O Presidente de Madagáscar, Andry Rajoelina, abandonou o país no domingo a bordo de um avião militar francês, em circunstâncias que apontam para uma tentativa diplomática de evitar um agravamento da crise política que assola o país africano. A saída ocorreu com o possível envolvimento do Presidente francês, Emmanuel Macron, que terá facilitado um acordo de evacuação para garantir uma transição pacífica, segundo avançou a Radio France Internationale (RFI) esta segunda-feira.
De acordo com a mesma fonte, Rajoelina viajou primeiro para a ilha de Santa Maria, situada ao largo da costa leste de Madagáscar, antes de embarcar num avião militar francês com destino à Ilha da Reunião. A RFI refere ainda que o chefe de Estado e a sua família seguiram posteriormente para um destino desconhecido, sendo o Dubai apontado como provável local de exílio.
A fuga do Presidente acontece numa altura de forte instabilidade no país, marcada por protestos massivos e por um alegado golpe de Estado em curso. No domingo, a Presidência malgaxe denunciou uma tentativa de derrube do poder, na sequência do apoio de várias unidades militares às manifestações contra o regime, em particular o Corpo de Administração de Pessoal e Serviços do Exército Terrestre (CAPSAT), que afirmou ter assumido o controlo das Forças Armadas.
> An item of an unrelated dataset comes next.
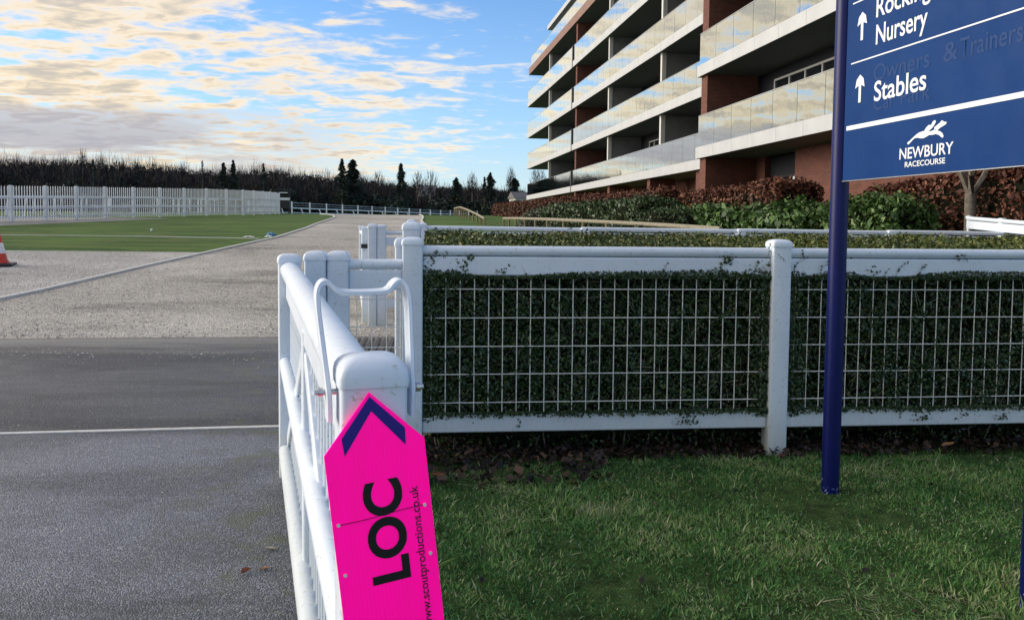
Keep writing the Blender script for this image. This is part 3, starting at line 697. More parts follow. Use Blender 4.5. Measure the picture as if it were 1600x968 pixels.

Este mesmo corpo militar, sediado em Soanierana, nos arredores da capital Antananarivo, já desempenhara um papel central no golpe de Estado de 2009, que derrubou o então Presidente Marc Ravalomanana e permitiu a ascensão de Rajoelina ao poder. Agora, em 2025, o mesmo padrão parece repetir-se, com os militares a recusarem ordens para reprimir a população e a declararem fidelidade às reivindicações populares.
As manifestações, iniciadas a 25 de setembro, surgiram como resposta aos persistentes cortes de água e eletricidade, mas rapidamente assumiram contornos políticos.
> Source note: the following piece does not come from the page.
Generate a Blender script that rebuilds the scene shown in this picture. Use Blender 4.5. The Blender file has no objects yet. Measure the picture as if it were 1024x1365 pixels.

Impulsionadas pelo movimento ‘Gen Z’, composto por jovens nascidos entre 1997 e 2012, as mobilizações transformaram-se num grito de revolta contra o Governo e exigiram a saída imediata de Rajoelina. A proposta presidencial de um diálogo nacional foi rejeitada pelos organizadores dos protestos.
A onda de contestação é considerada a maior que a ilha do Oceano Índico viveu nos últimos anos e representa o mais sério desafio à liderança de Rajoelina desde a sua reeleição em 2023. A repressão violenta das manifestações resultou, segundo um balanço da ONU datado de 29 de setembro, em pelo menos 22 mortos e cerca de 100 feridos. O Presidente contestou estes números, afirmando que apenas 12 pessoas perderam a vida, todas elas envolvidas em saques e atos de vandalismo.
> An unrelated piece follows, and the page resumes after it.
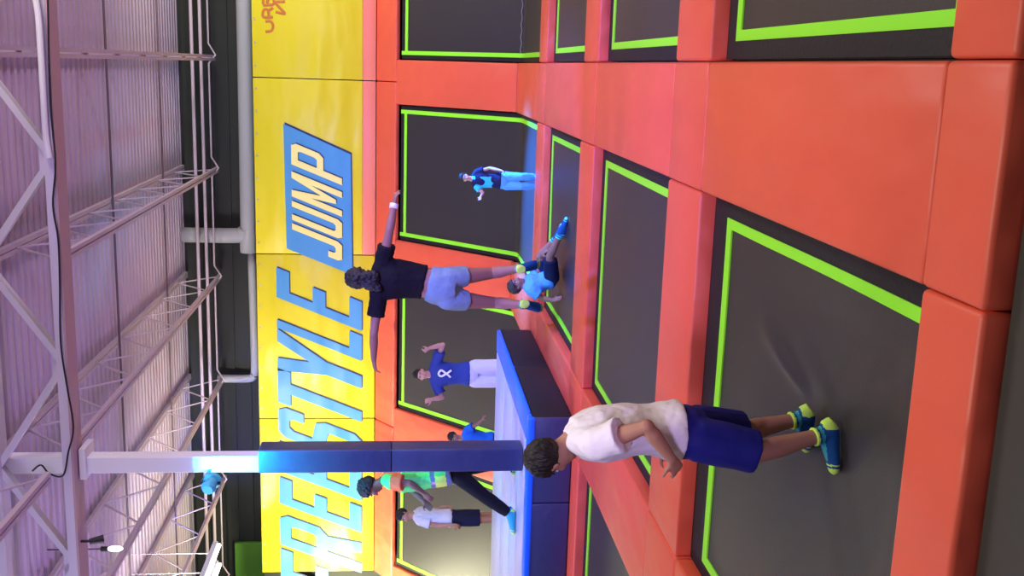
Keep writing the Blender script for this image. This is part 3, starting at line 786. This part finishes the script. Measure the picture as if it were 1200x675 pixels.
def plant(J, s, z, fl=(('L', None), ('R', None))):
    """flat feet on a surface at height z"""
    for k, _ in fl:
        J['an' + k].z = z + .066 * s; J['to' + k].z = J['an' + k].z
def make_person(label, J, s, skin, vox, face, hup, curl=.6, feet=True, palms=None, jaw=True):
    base = V((J['pelvis'].x, J['pelvis'].y, min(J['anL'].z, J['anR'].z) - .07 * s))
    root = thing('person', base, label, 'person')
    bm = bmesh.new()
    torso(bm, J, s)
    limb(bm, [lerp(J['neck'], J['head'], -.12), lerp(J['neck'], J['head'], .3), lerp(J['neck'], J['head'], .75)], [.062 * s, .053 * s, .052 * s])
    head(bm, J['head'], face, hup, s)
    palms = palms or {}
    for k, sd in (('L', -1), ('R', 1)):
        limb(bm, *arm_pts(J['sh' + k], J['el' + k], J['wr' + k], s))
        limb(bm, [lerp(J['neck'], J['sh' + k], .25), J['sh' + k]], [.062 * s, .058 * s])
        hd = J['hd' + k] - J['wr' + k]
        hand(bm, J['wr' + k], hd, palms.get(k, V((0, -1, -.3))), s, curl, sd)
        limb(bm, *leg_pts(J['hip' + k], J['kn' + k], J['an' + k], s))
        foot(bm, J['an' + k], J['to' + k], s)
    bm = remesh(bm, vox, 3)
    link('body', bm, skin, root, True)
    face_parts(root, J['head'], face, hup, s)
    return root

def shirt(root, J, s, m_, vox, t0=.2, inflate=.018, sleeve=.5, loose=.016, flare=.01, folds=.006, seed=0, name='shirt', mats=None, paint=None, sleeves=True, t1=.97):
    bm = bmesh.new(); torso(bm, J, s, inflate, t0, t1, 1.0, flare)
    nk = J['neck']; ud = (J['head'] - nk).normalized()
    if sleeves: tube(bm, [nk - (nk - J['pelvis']).normalized() * (.09 * s), nk - ud * .01 * s, nk + ud * .022 * s], [.10 * s, .080 * s, .066 * s], 18)
    for k in 'LR':
        tube(bm, [lerp(J['neck'], J['sh' + k], .2), lerp(J['neck'], J['sh' + k], .6), J['sh' + k]], [.066 * s + inflate * .4, .064 * s + inflate * .5, .056 * s + inflate], 14)
        ball(bm, J['sh' + k], .056 * s + inflate * .9)
        if sleeves:
            a, e = J['sh' + k], J['el' + k]
            if sleeve <= 1: tube(bm, [a, lerp(a, e, sleeve * .5), lerp(a, e, sleeve)], [.056 * s + loose, .052 * s + loose * 1.2, .047 * s + loose * 1.6], 16)
            else:
                w = J['wr' + k]; tube(bm, [a, lerp(a, e, .5), e, lerp(e, w, .5), lerp(e, w, sleeve - 1)], [.056 * s + loose, .05 * s + loose, .042 * s + loose, .04 * s + loose * .7, .03 * s + loose * .6], 16); ball(bm, e, .042 * s + loose)
    bm = remesh(bm, vox, 2); ruffle(bm, folds, 14 / s, seed, (1.4, 1.4, .5)); ruffle(bm, folds * .5, 30 / s, seed + 7)
    if paint:
        for f in bm.faces: f.material_index = paint(f.calc_center_median(), f.normal)
    return link(name, bm, m_, root, True, mats)

def legwear(root, J, s, m_, vox, to=.8, inflate=.016, loose=.03, t1=.36, folds=.005, seed=0, name='shorts'):
    bm = bmesh.new(); torso(bm, J, s, inflate, 0, t1)
    for k in 'LR':
        h_, kn, an = J['hip' + k], J['kn' + k], J['an' + k]
        if to <= 1:
            tube(bm, [h_, lerp(h_, kn, to * .5), lerp(h_, kn, to)], [.092 * s + inflate * .8, .082 * s + loose * .8, .068 * s + loose], 18); ball(bm, h_, .092 * s + inflate * .7)
        else:
            e = lerp(kn, an, to - 1)
            tube(bm, [h_, lerp(h_, kn, .5), kn, lerp(kn, an, .35), e], [.092 * s + inflate * .8, .076 * s + inflate, .056 * s + loose, .056 * s + loose, .040 * s + loose], 18); ball(bm, kn, .056 * s + loose); ball(bm, h_, .092 * s + inflate * .7)
    bm = remesh(bm, vox, 2); ruffle(bm, folds, 13 / s, seed + 3, (1.3, 1.3, .6))
    return link(name, bm, m_, root, True)

def sock(root, an, toe, kn, s, vox, mats, high=.09, k=.005):
    """short grip sock: neon cuff, heel and toe on a blue foot"""
    bm = bmesh.new(); foot(bm, an, toe, s, k)
    up = (kn - an).normalized()
    tube(bm, [an - up * .01 * s, an + up * (high * .5) * s, an + up * high * s], [.037 * s + k, .037 * s + k, .043 * s + k * 1.5], 16)
    ball(bm, an, .037 * s + k)
    bm = remesh(bm, vox, 2)
    d = (toe - an).normalized(); L = (toe - an).length
    for f in bm.faces:
        c = f.calc_center_median(); t_ = (c - an).dot(d); z_ = (c - an).dot(up)
        i = 0
        if t_ > L * .86: i = 1
        elif t_ < -.026 * s and z_ < .02 * s: i = 1
        elif z_ > high * s * .80: i = 1
        elif z_ > high * s * .66: i = 0
        elif z_ > high * s * .40: i = 2
        elif L * .76 < t_ < L * .80: i = 1
        f.material_index = i
    return link('sock', bm, None, root, True, mats)

SOCKS = [SOCKB, SOCKN, SOCKT]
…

No entanto, o Alto Comissário das Nações Unidas para os Direitos Humanos, Volker Türk, responsabilizou as forças de segurança por parte das mortes, sublinhando que entre as vítimas se contam manifestantes e civis atingidos durante a repressão. Em comunicado, apelou às autoridades malgaxes para cessarem o uso desproporcionado da força. Também o secretário-geral da ONU, António Guterres, exigiu o respeito pelos direitos humanos durante os protestos.
Apesar das riquezas naturais de Madagáscar, o país continua a figurar entre os mais pobres do mundo, com cerca de 75% da população a viver abaixo do limiar da pobreza, segundo dados do Banco Mundial de 2022.
A ausência de Rajoelina e o silêncio das autoridades francesas perante as perguntas da imprensa internacional geram agora especulações sobre o futuro político do país e o eventual reconhecimento internacional de uma nova liderança, caso o golpe militar se concretize.